• [INFORMATION PROVIDED]
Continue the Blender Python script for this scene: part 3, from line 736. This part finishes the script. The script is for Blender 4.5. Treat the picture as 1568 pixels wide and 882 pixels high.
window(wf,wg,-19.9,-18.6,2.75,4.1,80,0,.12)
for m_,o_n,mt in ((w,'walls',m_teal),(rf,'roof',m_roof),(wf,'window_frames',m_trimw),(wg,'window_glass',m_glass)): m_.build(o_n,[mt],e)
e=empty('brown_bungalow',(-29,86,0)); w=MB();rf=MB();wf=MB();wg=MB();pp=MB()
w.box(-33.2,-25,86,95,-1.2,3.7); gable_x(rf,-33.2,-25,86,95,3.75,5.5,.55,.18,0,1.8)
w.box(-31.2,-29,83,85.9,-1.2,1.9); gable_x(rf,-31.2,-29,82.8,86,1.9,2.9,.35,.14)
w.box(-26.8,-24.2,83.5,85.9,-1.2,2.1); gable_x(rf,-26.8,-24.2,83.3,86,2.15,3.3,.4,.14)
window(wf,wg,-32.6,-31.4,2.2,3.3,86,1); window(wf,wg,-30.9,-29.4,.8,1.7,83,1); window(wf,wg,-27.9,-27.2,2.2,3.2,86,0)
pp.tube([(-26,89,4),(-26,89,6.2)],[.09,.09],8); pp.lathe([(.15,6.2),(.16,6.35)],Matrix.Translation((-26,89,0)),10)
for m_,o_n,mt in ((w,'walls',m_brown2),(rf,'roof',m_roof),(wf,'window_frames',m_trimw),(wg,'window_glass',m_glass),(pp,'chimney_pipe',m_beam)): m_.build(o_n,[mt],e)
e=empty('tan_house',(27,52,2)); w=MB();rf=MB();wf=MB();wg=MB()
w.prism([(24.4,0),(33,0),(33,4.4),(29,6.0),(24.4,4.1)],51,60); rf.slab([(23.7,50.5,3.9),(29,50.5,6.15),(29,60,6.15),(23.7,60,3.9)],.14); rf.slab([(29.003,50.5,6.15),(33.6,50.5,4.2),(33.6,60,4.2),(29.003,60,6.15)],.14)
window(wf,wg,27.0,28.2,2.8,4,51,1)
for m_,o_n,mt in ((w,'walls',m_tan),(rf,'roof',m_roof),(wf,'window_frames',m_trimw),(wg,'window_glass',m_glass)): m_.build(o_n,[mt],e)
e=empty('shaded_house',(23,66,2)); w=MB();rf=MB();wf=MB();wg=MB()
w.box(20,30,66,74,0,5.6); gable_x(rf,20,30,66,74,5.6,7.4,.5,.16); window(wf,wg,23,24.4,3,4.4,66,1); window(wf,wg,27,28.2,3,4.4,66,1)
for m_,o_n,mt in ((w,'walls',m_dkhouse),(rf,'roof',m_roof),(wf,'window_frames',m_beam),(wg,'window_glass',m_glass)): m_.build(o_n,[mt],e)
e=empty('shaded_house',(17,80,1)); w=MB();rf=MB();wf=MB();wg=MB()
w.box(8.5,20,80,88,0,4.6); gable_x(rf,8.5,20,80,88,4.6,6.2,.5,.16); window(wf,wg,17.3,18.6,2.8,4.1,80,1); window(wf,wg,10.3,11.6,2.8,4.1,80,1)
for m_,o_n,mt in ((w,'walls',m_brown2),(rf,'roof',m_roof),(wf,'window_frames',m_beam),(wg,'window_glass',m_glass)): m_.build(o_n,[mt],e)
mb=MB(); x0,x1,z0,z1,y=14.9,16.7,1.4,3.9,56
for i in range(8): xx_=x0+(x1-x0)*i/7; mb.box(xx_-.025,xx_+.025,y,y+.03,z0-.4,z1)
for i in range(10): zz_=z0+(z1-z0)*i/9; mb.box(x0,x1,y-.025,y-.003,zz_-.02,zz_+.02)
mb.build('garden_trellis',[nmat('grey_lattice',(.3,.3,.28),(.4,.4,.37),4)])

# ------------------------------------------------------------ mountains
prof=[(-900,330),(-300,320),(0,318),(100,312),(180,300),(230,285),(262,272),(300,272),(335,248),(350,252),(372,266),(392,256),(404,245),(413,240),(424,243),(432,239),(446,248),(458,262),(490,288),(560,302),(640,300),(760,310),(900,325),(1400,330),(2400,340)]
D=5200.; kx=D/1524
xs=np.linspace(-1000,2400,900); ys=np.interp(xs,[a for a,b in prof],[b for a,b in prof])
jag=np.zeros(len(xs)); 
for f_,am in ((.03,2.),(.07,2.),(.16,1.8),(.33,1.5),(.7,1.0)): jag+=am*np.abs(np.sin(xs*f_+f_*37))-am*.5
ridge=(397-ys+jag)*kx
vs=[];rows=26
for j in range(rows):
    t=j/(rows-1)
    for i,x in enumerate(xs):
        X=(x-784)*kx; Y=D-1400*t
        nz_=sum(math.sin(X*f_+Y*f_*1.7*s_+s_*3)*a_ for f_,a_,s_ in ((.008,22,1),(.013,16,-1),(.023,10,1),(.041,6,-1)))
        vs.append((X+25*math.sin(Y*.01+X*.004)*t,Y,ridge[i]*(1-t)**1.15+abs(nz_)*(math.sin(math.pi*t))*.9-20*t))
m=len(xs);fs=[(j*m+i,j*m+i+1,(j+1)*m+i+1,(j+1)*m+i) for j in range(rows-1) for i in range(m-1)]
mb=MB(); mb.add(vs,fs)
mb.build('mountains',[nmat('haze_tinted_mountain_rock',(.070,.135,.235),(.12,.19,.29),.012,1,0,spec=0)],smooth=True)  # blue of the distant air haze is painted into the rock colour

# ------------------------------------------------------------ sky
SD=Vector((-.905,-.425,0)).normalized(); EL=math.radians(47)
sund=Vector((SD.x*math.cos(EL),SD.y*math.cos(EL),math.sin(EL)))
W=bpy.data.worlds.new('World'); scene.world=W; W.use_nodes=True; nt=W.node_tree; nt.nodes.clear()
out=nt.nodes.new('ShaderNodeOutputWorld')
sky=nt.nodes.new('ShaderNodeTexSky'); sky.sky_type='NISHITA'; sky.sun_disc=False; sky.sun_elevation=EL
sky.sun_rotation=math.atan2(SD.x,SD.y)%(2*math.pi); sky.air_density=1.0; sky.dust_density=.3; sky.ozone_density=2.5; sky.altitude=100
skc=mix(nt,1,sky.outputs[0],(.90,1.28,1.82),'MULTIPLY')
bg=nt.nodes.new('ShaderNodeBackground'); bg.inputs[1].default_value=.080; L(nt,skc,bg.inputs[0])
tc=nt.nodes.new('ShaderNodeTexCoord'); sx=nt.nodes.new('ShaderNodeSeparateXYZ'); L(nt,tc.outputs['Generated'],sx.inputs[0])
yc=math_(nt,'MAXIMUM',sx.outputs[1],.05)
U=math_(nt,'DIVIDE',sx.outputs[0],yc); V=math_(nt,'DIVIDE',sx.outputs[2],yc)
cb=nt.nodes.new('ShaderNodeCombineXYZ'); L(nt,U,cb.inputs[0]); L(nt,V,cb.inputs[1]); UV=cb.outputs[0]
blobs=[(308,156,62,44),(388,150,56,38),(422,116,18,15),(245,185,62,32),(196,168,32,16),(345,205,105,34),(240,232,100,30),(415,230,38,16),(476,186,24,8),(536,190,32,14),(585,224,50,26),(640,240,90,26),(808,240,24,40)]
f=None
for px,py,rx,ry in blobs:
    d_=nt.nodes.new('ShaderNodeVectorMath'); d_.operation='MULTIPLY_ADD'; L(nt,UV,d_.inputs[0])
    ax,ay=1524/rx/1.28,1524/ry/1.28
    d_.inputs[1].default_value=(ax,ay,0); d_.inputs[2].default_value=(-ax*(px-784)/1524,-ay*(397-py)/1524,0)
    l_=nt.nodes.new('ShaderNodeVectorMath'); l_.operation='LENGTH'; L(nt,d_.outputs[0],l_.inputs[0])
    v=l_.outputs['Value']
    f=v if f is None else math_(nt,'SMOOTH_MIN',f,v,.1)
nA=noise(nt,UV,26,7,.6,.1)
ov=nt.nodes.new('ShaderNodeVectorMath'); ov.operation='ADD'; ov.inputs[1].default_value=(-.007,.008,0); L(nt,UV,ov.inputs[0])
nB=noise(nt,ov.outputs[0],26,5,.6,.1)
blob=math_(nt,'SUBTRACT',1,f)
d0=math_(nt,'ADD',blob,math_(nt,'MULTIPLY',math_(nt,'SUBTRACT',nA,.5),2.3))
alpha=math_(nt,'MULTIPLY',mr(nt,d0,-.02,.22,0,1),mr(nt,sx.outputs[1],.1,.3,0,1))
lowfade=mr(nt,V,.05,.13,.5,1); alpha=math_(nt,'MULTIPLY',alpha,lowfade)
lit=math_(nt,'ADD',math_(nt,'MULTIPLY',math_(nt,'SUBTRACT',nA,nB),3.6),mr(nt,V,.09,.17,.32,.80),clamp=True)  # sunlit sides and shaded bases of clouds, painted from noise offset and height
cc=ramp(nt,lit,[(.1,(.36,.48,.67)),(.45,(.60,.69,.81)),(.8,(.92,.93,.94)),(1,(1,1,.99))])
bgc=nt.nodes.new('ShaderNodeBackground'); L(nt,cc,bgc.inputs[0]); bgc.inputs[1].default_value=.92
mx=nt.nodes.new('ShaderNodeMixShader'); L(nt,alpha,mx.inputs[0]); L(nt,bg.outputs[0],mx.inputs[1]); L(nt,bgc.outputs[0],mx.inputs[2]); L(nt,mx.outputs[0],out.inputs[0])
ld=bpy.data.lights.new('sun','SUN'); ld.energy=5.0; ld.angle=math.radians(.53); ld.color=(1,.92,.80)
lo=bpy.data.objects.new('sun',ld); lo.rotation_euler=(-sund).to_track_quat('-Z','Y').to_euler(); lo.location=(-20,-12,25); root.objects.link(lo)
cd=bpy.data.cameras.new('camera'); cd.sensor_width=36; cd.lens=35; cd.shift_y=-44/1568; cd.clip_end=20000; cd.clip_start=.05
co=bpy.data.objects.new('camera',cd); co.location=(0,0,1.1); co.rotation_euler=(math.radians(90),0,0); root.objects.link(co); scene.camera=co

• [OBJECTIVE]
Tally up the lines in the preceding listing that contain the string "nmat". Respond with the number and nothing else.

• [WRITTEN ANSWER]
2